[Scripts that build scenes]
************
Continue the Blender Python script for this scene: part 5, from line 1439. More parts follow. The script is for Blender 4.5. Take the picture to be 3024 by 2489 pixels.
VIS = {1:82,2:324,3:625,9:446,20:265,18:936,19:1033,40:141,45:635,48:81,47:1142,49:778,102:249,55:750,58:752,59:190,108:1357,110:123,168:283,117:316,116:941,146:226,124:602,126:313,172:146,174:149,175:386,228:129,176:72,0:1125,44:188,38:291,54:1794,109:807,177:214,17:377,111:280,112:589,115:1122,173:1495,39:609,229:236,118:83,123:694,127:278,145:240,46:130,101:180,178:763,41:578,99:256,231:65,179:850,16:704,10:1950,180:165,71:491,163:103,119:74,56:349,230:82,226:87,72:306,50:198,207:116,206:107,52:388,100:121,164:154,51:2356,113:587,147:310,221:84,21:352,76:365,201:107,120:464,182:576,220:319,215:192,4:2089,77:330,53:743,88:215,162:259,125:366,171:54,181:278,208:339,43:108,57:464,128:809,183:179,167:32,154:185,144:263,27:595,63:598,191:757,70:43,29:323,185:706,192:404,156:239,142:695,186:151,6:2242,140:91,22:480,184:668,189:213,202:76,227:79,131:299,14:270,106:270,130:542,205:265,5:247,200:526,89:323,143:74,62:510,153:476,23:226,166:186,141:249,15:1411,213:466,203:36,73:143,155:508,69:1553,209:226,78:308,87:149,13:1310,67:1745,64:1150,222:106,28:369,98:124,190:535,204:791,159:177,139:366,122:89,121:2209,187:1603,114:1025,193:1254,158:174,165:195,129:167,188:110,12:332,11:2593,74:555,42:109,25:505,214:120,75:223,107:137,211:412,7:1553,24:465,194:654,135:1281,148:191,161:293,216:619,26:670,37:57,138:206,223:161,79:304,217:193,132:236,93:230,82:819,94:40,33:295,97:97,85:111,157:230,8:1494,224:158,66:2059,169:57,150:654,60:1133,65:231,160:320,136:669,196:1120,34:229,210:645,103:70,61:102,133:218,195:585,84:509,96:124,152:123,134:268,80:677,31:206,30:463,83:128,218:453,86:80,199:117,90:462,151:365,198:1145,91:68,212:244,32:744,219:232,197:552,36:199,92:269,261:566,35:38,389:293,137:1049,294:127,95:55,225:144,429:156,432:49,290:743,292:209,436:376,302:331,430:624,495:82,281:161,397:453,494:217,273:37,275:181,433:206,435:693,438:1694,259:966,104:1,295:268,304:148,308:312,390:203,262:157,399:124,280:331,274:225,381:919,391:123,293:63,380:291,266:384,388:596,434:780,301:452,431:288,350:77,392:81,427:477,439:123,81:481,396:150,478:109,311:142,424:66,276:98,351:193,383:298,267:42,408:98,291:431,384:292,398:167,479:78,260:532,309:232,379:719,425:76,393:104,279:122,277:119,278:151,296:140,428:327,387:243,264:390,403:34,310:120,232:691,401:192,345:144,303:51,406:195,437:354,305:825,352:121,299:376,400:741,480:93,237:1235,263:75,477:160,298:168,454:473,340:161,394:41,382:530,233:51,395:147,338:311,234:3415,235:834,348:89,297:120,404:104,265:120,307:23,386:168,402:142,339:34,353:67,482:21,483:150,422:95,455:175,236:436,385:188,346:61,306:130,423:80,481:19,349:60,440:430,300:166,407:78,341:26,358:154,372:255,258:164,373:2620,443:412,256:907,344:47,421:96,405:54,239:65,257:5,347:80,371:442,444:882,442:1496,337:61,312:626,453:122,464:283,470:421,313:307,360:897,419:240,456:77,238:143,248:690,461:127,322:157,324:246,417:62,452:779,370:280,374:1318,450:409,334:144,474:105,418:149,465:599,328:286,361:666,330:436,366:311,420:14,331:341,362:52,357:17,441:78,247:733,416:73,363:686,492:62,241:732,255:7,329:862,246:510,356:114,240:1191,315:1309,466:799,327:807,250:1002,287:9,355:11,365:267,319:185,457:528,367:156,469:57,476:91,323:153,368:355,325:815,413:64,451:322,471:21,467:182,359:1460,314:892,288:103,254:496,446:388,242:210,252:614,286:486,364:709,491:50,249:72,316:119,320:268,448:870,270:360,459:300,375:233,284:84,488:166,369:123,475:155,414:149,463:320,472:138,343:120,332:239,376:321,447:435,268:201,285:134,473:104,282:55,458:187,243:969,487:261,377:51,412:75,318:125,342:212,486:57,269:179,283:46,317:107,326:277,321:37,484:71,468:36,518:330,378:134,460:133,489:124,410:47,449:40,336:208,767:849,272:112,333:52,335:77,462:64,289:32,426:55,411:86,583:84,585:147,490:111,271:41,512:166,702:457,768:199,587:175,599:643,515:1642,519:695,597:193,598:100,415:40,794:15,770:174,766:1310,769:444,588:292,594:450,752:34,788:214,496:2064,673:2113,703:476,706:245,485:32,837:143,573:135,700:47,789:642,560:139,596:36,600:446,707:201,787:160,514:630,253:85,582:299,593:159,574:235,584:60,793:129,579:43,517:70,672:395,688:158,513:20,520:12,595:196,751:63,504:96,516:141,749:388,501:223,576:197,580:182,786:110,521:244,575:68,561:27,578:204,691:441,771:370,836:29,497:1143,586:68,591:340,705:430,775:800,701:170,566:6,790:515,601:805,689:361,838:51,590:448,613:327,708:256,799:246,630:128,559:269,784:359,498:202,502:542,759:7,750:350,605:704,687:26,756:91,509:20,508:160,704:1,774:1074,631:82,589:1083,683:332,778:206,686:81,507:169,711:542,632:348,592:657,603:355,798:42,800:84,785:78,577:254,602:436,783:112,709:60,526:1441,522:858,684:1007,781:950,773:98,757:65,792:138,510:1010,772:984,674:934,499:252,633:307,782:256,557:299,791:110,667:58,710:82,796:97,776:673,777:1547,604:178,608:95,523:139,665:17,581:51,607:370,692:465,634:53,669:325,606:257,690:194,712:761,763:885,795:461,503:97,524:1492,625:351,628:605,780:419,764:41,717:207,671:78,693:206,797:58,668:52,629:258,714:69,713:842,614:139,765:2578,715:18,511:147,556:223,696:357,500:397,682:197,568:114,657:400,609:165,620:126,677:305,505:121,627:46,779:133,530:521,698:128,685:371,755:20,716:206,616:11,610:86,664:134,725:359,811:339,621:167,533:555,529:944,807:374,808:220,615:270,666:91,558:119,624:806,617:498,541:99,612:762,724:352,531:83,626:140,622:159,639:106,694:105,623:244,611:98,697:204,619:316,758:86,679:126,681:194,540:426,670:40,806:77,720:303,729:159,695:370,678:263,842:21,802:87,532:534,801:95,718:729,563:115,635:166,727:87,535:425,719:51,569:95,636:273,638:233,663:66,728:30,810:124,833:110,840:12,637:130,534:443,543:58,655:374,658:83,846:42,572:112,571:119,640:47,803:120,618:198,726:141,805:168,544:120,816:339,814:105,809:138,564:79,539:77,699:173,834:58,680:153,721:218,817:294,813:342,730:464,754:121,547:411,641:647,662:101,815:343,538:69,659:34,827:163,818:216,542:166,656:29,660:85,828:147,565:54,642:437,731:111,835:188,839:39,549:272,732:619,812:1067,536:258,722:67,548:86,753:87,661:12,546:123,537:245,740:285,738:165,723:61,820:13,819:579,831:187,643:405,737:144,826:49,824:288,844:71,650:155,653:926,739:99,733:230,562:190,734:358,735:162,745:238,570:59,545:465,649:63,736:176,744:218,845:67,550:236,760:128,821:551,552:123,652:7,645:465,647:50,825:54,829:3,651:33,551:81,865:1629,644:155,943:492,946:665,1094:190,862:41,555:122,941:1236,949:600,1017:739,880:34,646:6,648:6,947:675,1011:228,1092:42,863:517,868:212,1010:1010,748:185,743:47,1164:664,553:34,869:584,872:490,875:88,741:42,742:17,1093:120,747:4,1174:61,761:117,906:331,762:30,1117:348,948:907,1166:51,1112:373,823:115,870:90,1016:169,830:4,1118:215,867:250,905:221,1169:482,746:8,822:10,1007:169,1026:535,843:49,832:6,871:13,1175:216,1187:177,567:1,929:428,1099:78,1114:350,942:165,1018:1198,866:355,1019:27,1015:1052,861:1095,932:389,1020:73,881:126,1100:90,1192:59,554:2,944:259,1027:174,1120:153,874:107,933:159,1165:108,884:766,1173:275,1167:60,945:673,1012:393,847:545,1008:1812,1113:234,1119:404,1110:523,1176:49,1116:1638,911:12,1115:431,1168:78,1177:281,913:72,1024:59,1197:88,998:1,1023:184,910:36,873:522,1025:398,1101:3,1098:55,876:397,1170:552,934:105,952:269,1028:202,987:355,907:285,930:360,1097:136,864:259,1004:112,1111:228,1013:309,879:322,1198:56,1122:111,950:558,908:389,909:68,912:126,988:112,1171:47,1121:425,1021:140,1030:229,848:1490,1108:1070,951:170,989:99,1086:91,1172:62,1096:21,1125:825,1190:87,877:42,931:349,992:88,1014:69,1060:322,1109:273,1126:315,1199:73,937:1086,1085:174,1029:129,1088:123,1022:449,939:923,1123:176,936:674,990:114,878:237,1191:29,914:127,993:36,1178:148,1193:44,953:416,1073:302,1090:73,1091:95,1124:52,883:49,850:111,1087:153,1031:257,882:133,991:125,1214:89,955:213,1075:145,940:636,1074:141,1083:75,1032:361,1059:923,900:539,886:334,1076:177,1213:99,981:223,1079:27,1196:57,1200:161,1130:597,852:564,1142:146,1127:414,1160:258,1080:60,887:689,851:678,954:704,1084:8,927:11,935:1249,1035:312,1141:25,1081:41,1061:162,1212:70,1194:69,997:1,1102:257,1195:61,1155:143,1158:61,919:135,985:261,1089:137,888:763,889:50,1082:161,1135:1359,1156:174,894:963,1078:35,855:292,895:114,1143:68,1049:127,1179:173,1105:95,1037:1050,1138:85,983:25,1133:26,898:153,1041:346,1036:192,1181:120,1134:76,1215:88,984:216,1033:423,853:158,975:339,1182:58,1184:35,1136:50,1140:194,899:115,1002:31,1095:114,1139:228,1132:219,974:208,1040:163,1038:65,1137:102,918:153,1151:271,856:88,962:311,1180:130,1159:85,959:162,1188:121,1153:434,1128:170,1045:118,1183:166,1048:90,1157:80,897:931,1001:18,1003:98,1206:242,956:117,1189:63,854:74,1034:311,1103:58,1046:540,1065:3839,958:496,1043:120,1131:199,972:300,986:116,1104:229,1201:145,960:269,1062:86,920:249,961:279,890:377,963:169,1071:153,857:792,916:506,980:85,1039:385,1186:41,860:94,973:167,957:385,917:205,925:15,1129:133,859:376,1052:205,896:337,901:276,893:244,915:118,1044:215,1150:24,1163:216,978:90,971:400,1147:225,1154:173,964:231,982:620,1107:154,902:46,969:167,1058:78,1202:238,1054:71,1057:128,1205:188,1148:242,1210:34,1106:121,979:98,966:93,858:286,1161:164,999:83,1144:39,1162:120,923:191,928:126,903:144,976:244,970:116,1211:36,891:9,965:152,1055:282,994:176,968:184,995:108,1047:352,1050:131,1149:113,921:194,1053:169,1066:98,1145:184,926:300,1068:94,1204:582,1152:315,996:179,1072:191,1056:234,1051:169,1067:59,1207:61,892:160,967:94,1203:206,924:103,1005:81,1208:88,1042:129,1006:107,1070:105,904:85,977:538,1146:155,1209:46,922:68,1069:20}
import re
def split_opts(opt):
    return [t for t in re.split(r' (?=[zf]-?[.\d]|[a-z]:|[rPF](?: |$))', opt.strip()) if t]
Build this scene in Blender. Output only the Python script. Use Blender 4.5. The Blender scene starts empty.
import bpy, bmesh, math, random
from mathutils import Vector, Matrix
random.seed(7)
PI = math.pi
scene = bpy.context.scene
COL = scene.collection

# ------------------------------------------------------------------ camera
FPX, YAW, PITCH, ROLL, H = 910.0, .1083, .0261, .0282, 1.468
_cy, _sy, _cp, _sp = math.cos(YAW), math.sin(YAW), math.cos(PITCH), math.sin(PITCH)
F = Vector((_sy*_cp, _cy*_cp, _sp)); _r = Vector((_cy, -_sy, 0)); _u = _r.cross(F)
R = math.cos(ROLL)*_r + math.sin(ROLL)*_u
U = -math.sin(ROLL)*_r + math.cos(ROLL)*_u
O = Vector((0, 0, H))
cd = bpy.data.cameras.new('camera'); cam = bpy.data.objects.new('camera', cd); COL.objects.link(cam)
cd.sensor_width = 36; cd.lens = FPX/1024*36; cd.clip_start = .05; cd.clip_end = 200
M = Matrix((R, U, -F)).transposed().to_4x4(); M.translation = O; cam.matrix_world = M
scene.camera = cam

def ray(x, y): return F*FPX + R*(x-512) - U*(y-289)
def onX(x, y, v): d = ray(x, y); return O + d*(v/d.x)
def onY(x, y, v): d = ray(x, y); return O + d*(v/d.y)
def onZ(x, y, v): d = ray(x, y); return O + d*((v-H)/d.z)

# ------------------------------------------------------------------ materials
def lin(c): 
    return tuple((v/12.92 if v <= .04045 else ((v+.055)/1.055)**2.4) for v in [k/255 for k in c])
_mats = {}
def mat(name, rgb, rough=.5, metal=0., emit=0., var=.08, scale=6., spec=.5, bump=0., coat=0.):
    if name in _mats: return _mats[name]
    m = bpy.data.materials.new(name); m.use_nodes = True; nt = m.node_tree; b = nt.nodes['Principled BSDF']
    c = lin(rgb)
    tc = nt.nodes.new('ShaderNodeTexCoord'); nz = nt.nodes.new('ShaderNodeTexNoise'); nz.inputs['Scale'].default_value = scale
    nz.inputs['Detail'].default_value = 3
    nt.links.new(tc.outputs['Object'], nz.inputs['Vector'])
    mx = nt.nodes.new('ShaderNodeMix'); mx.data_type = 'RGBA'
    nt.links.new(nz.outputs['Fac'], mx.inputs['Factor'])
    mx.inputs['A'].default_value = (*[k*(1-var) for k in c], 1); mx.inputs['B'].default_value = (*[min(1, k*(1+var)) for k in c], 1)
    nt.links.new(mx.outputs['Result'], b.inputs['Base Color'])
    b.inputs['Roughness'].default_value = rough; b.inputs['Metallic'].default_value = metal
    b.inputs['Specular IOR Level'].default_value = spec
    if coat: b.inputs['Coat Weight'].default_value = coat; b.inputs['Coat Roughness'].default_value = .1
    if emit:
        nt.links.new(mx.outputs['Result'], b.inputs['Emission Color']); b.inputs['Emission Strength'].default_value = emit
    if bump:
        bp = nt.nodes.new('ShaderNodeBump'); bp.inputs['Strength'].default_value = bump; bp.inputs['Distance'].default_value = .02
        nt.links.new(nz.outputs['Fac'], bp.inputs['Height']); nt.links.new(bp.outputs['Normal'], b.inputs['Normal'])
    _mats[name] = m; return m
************
__INSTRUCTIONS TO FOLLOW__:
The line with "Build this scene" marks the start and the line with "COL = scene.collection" marks the end; transcribe every line in that stretch, unchanged.

__ANSWER TO THIS TASK__:
Build this scene in Blender. Output only the Python script. Use Blender 4.5. The Blender scene starts empty.
import bpy, bmesh, math, random
from mathutils import Vector, Matrix
random.seed(7)
PI = math.pi
scene = bpy.context.scene
COL = scene.collection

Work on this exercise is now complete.